Many immigrant families prioritize the local language—understandably—so their child can keep up in school. But this often comes at the cost of their Chinese slipping away.
Young children seem fluent in simple Cantonese, so parents assume there’s no rush.
But think about it—what do toddlers talk about? Food, toys, bedtime routines. Their vocab needs are basic.
By Grades 3–4, school introduces complex concepts—science, society, environment—in the local language.
Without rich vocabulary in Chinese, children default to English to express their growing thoughts. The shift is natural.
Parents may then panic and pressure their child to “speak Chinese,” but by then, resistance is common.
Unless parents have created a rich Cantonese environment (TV, music, books), speaking ability won’t hold up.
The only lasting input may come from reading. Children who develop a reading habit early on can continue learning even without a full language environment.
So… When Can My Child Start Learning Chinese?
You don’t need a classroom, desk, or textbook to begin.
Once you abandon the old idea that learning Chinese = drilling characters, your answer will come naturally.

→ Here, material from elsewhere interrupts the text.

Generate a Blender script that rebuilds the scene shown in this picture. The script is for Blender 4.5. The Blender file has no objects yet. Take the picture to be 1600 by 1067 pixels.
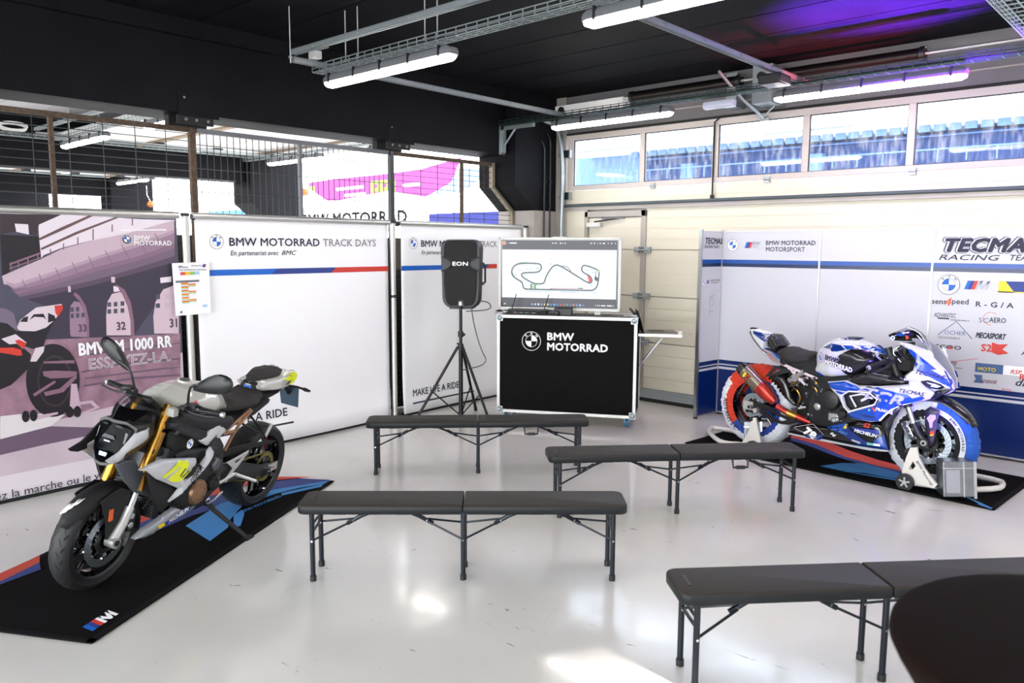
import bpy, bmesh, math, random
from mathutils import Vector, Matrix
from mathutils.geometry import delaunay_2d_cdt
from mathutils.bvhtree import BVHTree
R = math.radians
PI = math.pi
random.seed(7)
COL = bpy.context.scene.collection
V = Vector

# ------------------------------------------------------------------ materials
def lin(h):
    if isinstance(h, str):
        c = [int(h[i:i+2], 16)/255 for i in (0, 2, 4)]
    else:
        c = list(h)
    return [(x/12.92 if x <= .04045 else ((x+.055)/1.055)**2.4) for x in c] + [1.0]

MATS = {}
def mat(name, col='808080', rough=.5, metal=0.0, emit=None, es=1.0, coat=0.0, bump=0.0, bscale=60, var=0.0, vscale=8, spec=.5, alpha=1.0):
    if name in MATS: return MATS[name]
    m = bpy.data.materials.new(name); m.use_nodes = True
    nt = m.node_tree; b = nt.nodes['Principled BSDF']
    c = lin(col)
    b.inputs['Base Color'].default_value = c
    b.inputs['Roughness'].default_value = rough
    b.inputs['Metallic'].default_value = metal
    b.inputs['Specular IOR Level'].default_value = spec
    b.inputs['Coat Weight'].default_value = coat
    b.inputs['Coat Roughness'].default_value = .08
    b.inputs['Alpha'].default_value = alpha
    if emit:
        b.inputs['Emission Color'].default_value = lin(emit); b.inputs['Emission Strength'].default_value = es
    m.diffuse_color = c
    if var or bump:
        tc = nt.nodes.new('ShaderNodeTexCoord')
    if var:
        n = nt.nodes.new('ShaderNodeTexNoise'); n.inputs['Scale'].default_value = vscale; n.inputs['Detail'].default_value = 5
        nt.links.new(tc.outputs['Object'], n.inputs['Vector'])
        rp = nt.nodes.new('ShaderNodeValToRGB')
        rp.color_ramp.elements[0].position = .3; rp.color_ramp.elements[1].position = .7
        rp.color_ramp.elements[0].color = [x*(1-var) for x in c[:3]]+[1]
        rp.color_ramp.elements[1].color = [min(1, x*(1+var)) for x in c[:3]]+[1]
        nt.links.new(n.outputs['Fac'], rp.inputs['Fac']); nt.links.new(rp.outputs['Color'], b.inputs['Base Color'])
    if bump:
        n2 = nt.nodes.new('ShaderNodeTexNoise'); n2.inputs['Scale'].default_value = bscale; n2.inputs['Detail'].default_value = 3
        nt.links.new(tc.outputs['Object'], n2.inputs['Vector'])
        bp = nt.nodes.new('ShaderNodeBump'); bp.inputs['Strength'].default_value = bump; bp.inputs['Distance'].default_value = .01
        nt.links.new(n2.outputs['Fac'], bp.inputs['Height']); nt.links.new(bp.outputs['Normal'], b.inputs['Normal'])
    MATS[name] = m
    return m

# ------------------------------------------------------------------ frames
def frame(o, x, y):
    x = V(x).normalized(); y = V(y); z = x.cross(y).normalized(); y = z.cross(x).normalized()
    return Matrix(((x.x, y.x, z.x, o[0]), (x.y, y.y, z.y, o[1]), (x.z, y.z, z.z, o[2]), (0, 0, 0, 1)))

_TXT = {}
CAPH = .73
def text_geo(s, size, bold=0.0, sx=1.0, shear=0.0, align='LEFT', space=1.0, width=None):
    """flat lettering outline; bold strokes are made of shifted copies so that no outline folds over"""
    key = (s, size, bold, sx, shear, align, space, width)
    if key in _TXT: return _TXT[key]
    cu = bpy.data.curves.new('lettering', 'FONT'); cu.body = s; cu.size = size
    if bold == 'outline': cu.fill_mode = 'NONE'; cu.bevel_depth = .022*size; cu.bevel_resolution = 0; bold = 0
    if bold < 0: cu.offset = bold*size
    cu.align_x = align; cu.resolution_u = 2; cu.shear = shear; cu.space_character = space+max(0, bold)*1.2
    ob = bpy.data.objects.new('lettering', cu)
    me = bpy.data.meshes.new_from_object(ob)
    v0 = [(v.co.x, v.co.y) for v in me.vertices]; f0 = [tuple(p.vertices) for p in me.polygons]
    bpy.data.objects.remove(ob); bpy.data.curves.remove(cu); bpy.data.meshes.remove(me)
    if width and v0: sx = (width-2*max(0, bold)*size)/(max(v[0] for v in v0)-min(v[0] for v in v0))
    v0 = [(x*sx, y) for x, y in v0]
    sh = [(0, 0)]
    if bold > 0:
        r = bold*size; n = 8 if bold > .012 else 4
        sh = [(r*math.cos(2*PI*k/n+.39), r*math.sin(2*PI*k/n+.39)) for k in range(n)]+([(0, 0)] if bold > .03 else [])
    vs = []; fs = []
    for k, (dx, dy) in enumerate(sh):
        o = len(vs); vs += [(x+dx, y+dy, k*.00012) for x, y in v0]; fs += [tuple(o+i for i in f) for f in f0]
    _TXT[key] = (vs, fs)
    return vs, fs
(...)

From birth, you can talk to your child in Chinese.
At age 1+, introduce songs, rhymes, and picture books.
At 3, experiment with simple flashcards and see how they respond.
But it must be fun. Learning Chinese should feel like play, not pressure.
Understand your child’s mental development—don’t teach the concept of “ten” before they even know how to count.
Every child is different. Some sit through stories at 3; others won’t until 5.
Some speak fluently at 2; others start talking at 4. The best person to judge readiness is you, the parent.
Final Reminder:
To support your child’s long-term Chinese development, focus on 5 pillars:
- Character recognition
- Vocabulary size
- Written language awareness
- Learning interest
- Reading habits
Like planks of a bucket, the weakest one limits how much “water” (progress) the child can hold.
Even if one area is strong, a shortfall elsewhere will drag them down.
Balance is key—especially in these precious early years.